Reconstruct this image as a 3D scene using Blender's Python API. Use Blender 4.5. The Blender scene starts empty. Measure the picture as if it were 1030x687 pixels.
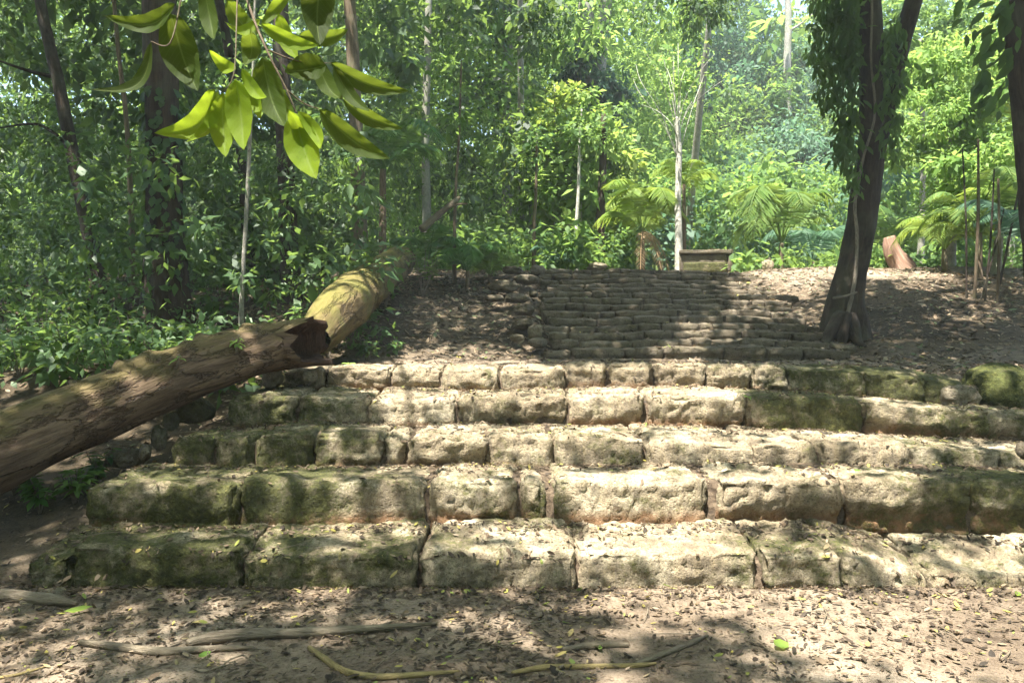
import bpy, bmesh, math, random
import numpy as np
from mathutils import Vector
from mathutils.bvhtree import BVHTree
random.seed(7)
rng = np.random.default_rng(11)
R = math.radians
S = bpy.context.scene
COL = S.collection

# ------------------------------------------------------------------ camera, sky, sun, exposure
F, HOR, H = 750.0, 337.0, 1.6          # focal length in photo pixels, horizon row, eye height
cam = bpy.data.objects.new('camera', bpy.data.cameras.new('camera'))
COL.objects.link(cam)
cam.location = (0, 0, H)
cam.rotation_euler = (R(90), 0, 0)
cam.data.sensor_width = 36
cam.data.lens = 36 * F / 1030
cam.data.shift_y = -(343.5 - HOR) / 1030
cam.data.clip_start, cam.data.clip_end = 0.05, 600
S.camera = cam

HAZE = 0.0016
SUN = Vector((0.20, 0.29, -0.95)).normalized()      # the way the light travels
w = bpy.data.worlds.new('World'); S.world = w; w.use_nodes = True
wn, wl = w.node_tree.nodes, w.node_tree.links
sky = wn.new('ShaderNodeTexSky'); sky.sky_type = 'NISHITA'; sky.sun_disc = False
sky.sun_elevation = math.asin(-SUN.z); sky.sun_rotation = math.atan2(-SUN.x, -SUN.y)
sky.air_density, sky.dust_density, sky.ozone_density = 1.0, 1.5, 1.0
bg = wn['Background']; bg.inputs['Strength'].default_value = 0.11
wl.new(sky.outputs[0], bg.inputs['Color'])
sl = bpy.data.lights.new('sun', 'SUN'); sl.energy = 5.0; sl.angle = R(0.53); sl.color = (1, 0.95, 0.86)
so = bpy.data.objects.new('sun', sl); COL.objects.link(so)
so.rotation_euler = SUN.to_track_quat('-Z', 'Y').to_euler()
S.view_settings.view_transform = 'Standard'; S.view_settings.look = 'None'
S.view_settings.exposure = 2.4; S.view_settings.gamma = 1; S.view_settings.use_curve_mapping = False
S.render.engine = 'CYCLES'
cy = S.cycles
cy.max_bounces = 8; cy.diffuse_bounces = 5; cy.glossy_bounces = 2; cy.transmission_bounces = 6; cy.transparent_max_bounces = 4
cy.use_denoising = True; cy.use_adaptive_sampling = True; cy.adaptive_threshold = 0.02
cy.sample_clamp_indirect = 10

# ------------------------------------------------------------------ helpers
def W(px, py, Y):                       # photo pixel at depth Y -> place in the world
    return np.array(((px - 515) / F * Y, Y, H - (py - HOR) / F * Y))
def G(px, py, z=0.0):                   # photo pixel lying on level ground of height z
    Y = (H - z) * F / (py - HOR)
    return np.array(((px - 515) / F * Y, Y, z))
def tag(o, label=None, cat=None, group=None, kind=None):
    for k, v in (('label', label), ('category', cat), ('group', group), ('kind', kind)):
        if v: o[k] = v
    return o
def empty(name, loc, label, cat, group=None):
    o = bpy.data.objects.new(name, None); COL.objects.link(o); o.location = [float(c) for c in loc]
    o.empty_display_size = 0.2
    return tag(o, label, cat, group)
def mesh_obj(name, verts, faces, mat, parent=None, smooth=True, attrs=None):
    me = bpy.data.meshes.new(name)
    off = np.array(parent_world(parent)) if parent else np.zeros(3)
    v = np.asarray(verts, dtype=np.float64) - off
    if isinstance(faces, np.ndarray):
        n, k = faces.shape
        me.vertices.add(len(v)); me.vertices.foreach_set('co', v.astype(np.float32).ravel())
        me.loops.add(n * k); me.loops.foreach_set('vertex_index', faces.astype(np.int32).ravel())
        me.polygons.add(n); me.polygons.foreach_set('loop_start', np.arange(0, n * k, k, dtype=np.int32))
        me.update(calc_edges=True)
    else:
        me.from_pydata(v.tolist(), [], faces)
    if attrs:
        for k, a in attrs.items():
            at = me.attributes.new(k, 'FLOAT', 'POINT'); at.data.foreach_set('value', np.asarray(a, dtype=np.float32))
    if smooth: me.polygons.foreach_set('use_smooth', np.ones(len(me.polygons), dtype=bool))
    me.materials.append(mat)
    o = bpy.data.objects.new(name, me); COL.objects.link(o)
    if parent: o.parent = parent
    return o
def parent_world(p):
    s = Vector((0, 0, 0))
    while p: s = s + p.location; p = p.parent
    return s
def hash3(i, seed):
    h = (i[..., 0] * 374761393 + i[..., 1] * 668265263 + i[..., 2] * 2147483647 + seed * 974634123) & 0xffffffff
    h = ((h ^ (h >> 13)) * 1274126177) & 0xffffffff
    h = ((h ^ (h >> 16)) * 2246822519) & 0xffffffff
    return ((h ^ (h >> 15)) & 0xffff) / 65535.0
def vn(p, scale=1.0, seed=0):           # value noise, -1..1
    p = np.asarray(p, dtype=np.float64) * scale
    i = np.floor(p).astype(np.int64); f = p - i; f = f * f * f * (f * (f * 6 - 15) + 10)
    out = 0
    for a in (0, 1):
        for b in (0, 1):
            for c in (0, 1):
                wgt = (f[..., 0] if a else 1 - f[..., 0]) * (f[..., 1] if b else 1 - f[..., 1]) * (f[..., 2] if c else 1 - f[..., 2])
                out = out + wgt * hash3(i + np.array((a, b, c)), seed)
    return out * 2 - 1
def fbm(p, scale=1.0, oct=3, seed=0):
    s, a, t = 0, 1.0, 0
    for k in range(oct):
        s = s + a * vn(p, scale * 2 ** k, seed + 17 * k); t += a; a *= 0.5
    return s / t
def norm(v): return v / np.maximum(np.linalg.norm(v, axis=-1, keepdims=True), 1e-9)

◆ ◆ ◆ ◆

Do this » Repeat, with no pictures, each line from the beginning of the data through the line containing "S.camera = cam", inclusive.

Reply »
Reconstruct this image as a 3D scene using Blender's Python API. Use Blender 4.5. The Blender scene starts empty. Measure the picture as if it were 1030x687 pixels.
import bpy, bmesh, math, random
import numpy as np
from mathutils import Vector
from mathutils.bvhtree import BVHTree
random.seed(7)
rng = np.random.default_rng(11)
R = math.radians
S = bpy.context.scene
COL = S.collection

# ------------------------------------------------------------------ camera, sky, sun, exposure
F, HOR, H = 750.0, 337.0, 1.6          # focal length in photo pixels, horizon row, eye height
cam = bpy.data.objects.new('camera', bpy.data.cameras.new('camera'))
COL.objects.link(cam)
cam.location = (0, 0, H)
cam.rotation_euler = (R(90), 0, 0)
cam.data.sensor_width = 36
cam.data.lens = 36 * F / 1030
cam.data.shift_y = -(343.5 - HOR) / 1030
cam.data.clip_start, cam.data.clip_end = 0.05, 600
S.camera = cam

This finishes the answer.